Shakespeare is just all over this series. The titles, Eyes Like Stars, Perchance to Dream, and So Silver Bright, are taken from Shakespeare quotes. The first book features Bertie trying to stage Hamlet in Ancient Egypt. And many of his most famous characters show up, bumping and fighting and snarking: Bertie’s best friends are the troublemaking fairies from A Midsummer Night’s Dream, Ariel from The Tempest is portrayed as long-haired, blonde, and sexy, and Ophelia shows up to drown herself if there is a body of water around.

This is just a sample of the magic of these books. Some great lines:

  • “[Hamlet] dodged remarkably fast for a melancholy introvert.”
  • “Maybe I got sick of accusations, sick of being Polonius’s daughter, and Laertes’s sister, and Hamlet’s girlfriend. Maybe I wanted, for a short while, simply to be myself.”
  • “The fairies put on their thinking caps, which were red and pointy.”

William Shakespeare’s Star Wars

Imagine Star Wars… in iambic pentameter.

I’m just going to stop there and give you some lines.

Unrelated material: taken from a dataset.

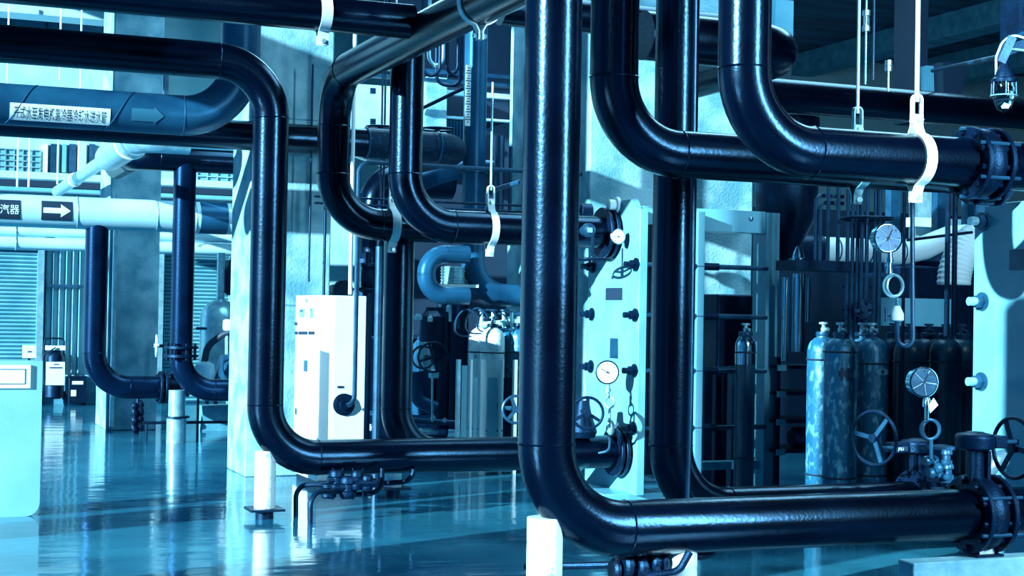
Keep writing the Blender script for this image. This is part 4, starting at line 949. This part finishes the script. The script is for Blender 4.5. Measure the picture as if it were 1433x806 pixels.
thin('instrument_pipe', 'thin dark pipe left of the siphon U-tube', [P(1266, 268, 11.3), at(P(1266, 268, 11.3), .6)], .013, DARK)
thin('thin_pipe', 'thin dark pipe crossing level behind the upper chrome gauge', [P(1270, 336, 11.4), P(1360, 325, 12)], .012, DARK)
for py, k in ((402, 0), (434, 1)): rbeam('ladder_bar', DARK, 1180, 1224, py, 12.5, .02, .02, ('upper', 'lower')[k]+' thin bar across the upright pipes', 'bar')
c = P(1222, 305, 12.1); root = T('isolating_valve', 'flat handwheel seen edge-on left of the upper chrome gauge', 'valve', c); cc = P(1213, 306, 12.0); handwheel(root, cc, Z, .20, DARK, 3, .05); MB().cyl(cc-Z*.2, cc+Z*.02, .015, n=8).build('stem', DARK, root)
c = P(1209, 432, 12.0); root = T('isolating_valve', 'small upright handwheel above the hidden gas cylinder', 'valve', c); handwheel(root, c, Vector((-.4, -1, 0)), .075, DARK, 4, .04, rt=.008); MB().cyl(c, c+Y*.15, .01, n=8).build('stem', DARK, root)
# white duct
dp = P(1200, 351, 14.2); du = T('vent_duct', 'fat pale round duct behind the thin upright pipes', 'duct', dp)
MB().tube([on(dp, X, px=1148), on(dp, X, px=1262)], .118, 28).build('straight_section', WHITE, du)
e_ = on(dp, X, px=1262); MB().tube([e_, e_+X*.25+Z*.05, e_+X*.55+Z*.17, e_+X*.9+Z*.22, e_+X*1.6+Z*.22], [.118, .115, .105, .09, .08], 28).build('curved_section', WHITE, du)
for px in (1168, 1212, 1259): MB().torus(on(dp, X, px=px), X, .119, .008, 30, 6).build('band', STEEL, du)
MB().tube([on(dp, X, px=1110), on(dp, X, px=1148)], .13, 28).build('valve_section', DARK, du)
# corrugated elbow
root = T('flexible_duct', 'pale ribbed flexible duct beside the exchanger plate', 'duct', P(1345, 400, 12.5))
c_ = P(1385, 400, 12.5); pts = []; rr_ = []
for k in range(33):
    t = PI-1.35*k/32; pts.append(c_+X*(.40*math.cos(t))*.9+Z*(.42*math.sin(t))); rr_.append(.13+(.008 if k % 2 else 0))
MB().tube(pts, rr_, 22).build('ribbed_hose', WHITE, root, smooth=10)
# funnel and vessel, dark
c = near(1098, 13.4)
fn = T('dark_hopper', 'dark funnel-shaped vessel beside the exchanger support column', 'vessel', at(c, 2.0))
MB().lathe((c.x, c.y, P(1098, 372, 13.4).z), Z, [(0, .08), (.12, .10), (.42, .26), (.72, .28), (1.3, .28)], 30).build('shell', DARK, fn)
c = P(1117, 360, 12.5); ch = T('steel_fitting', 'bright polished cone fitting on the shelf beam', 'fitting', c)
MB().lathe(c-Z*.03, Z, [(0, .075), (.02, .078), (.03, .05), (.07, .04), (.12, .015)], 22).build('cone', CHROME, ch)
for k, (px, w_, y0, y1) in enumerate(((1098, 10, 388, 505), (1117, 18, 383, 492), (1131, 7, 388, 450))):
    q = P(px, y1, 12.9); tag(MB().cyl(q, at(q, P(px, y0, 12.9).z), w_/2/FPX*12.9, n=24).build('steel_filter', CHROME, loc=q), ('left slim', 'middle wide', 'right short')[k]+' polished steel tube below the shelf beam', 'filter')
q = near(1090, 13.0); sh = T('parts_shelf', 'dark open shelf unit with pale shelf ends right of the exchanger column', 'shelf', q)
for py in (514, 551, 590, 632): 
    z = P(1100, py, 13.0).z; MB().mm((q.x, q.y, z-.015), (q.x+.55, q.y+.5, z+.015)).build('shelf_board', DARK, sh)
    MB().mm((q.x-.01, q.y-.02, z-.03), (q.x+.07, q.y, z+.02)).build('edge_clip', TEAL, sh)
for dx in (0, .5): MB().mm((q.x+dx, q.y+.02, 0), (q.x+dx+.04, q.y+.06, P(1100, 500, 13).z)).build('upright', DARK, sh)
MB().lathe(P(1107, 612, 13.2), X, [(0, .07), (.02, .09), (.22, .09), (.24, .07)], 18).build('spool', STEEL, sh)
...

  • “I pray thee, sir, forgive me for the mess/And whether I shot first, I’ll not confess.”  – Han Solo
  • “O help/ Me, Obi-Wan Kenobi, help. Thou art/ Mine only hope.” – Leia
  • “LUKE —But O, what now? What light through yonder flashing sensor breaks?
    HAN It marks the loss of yon deflector shield.”
West Side Story
Based on classic Shakespeare, though it lost the Tony Award in 1958 to The Music Man, it became a classic itself in the musical theater world. Originally conceived as “East Side Story,” a Romeo and Juliet between a Jewish girl and Catholic boy, the creators were inspired by headlines of gang violence between Puerto Rican and European immigrants to give the story even more relevance. Though the portrayal of the Puerto Ricans is… debatable, the music and the story are timeless.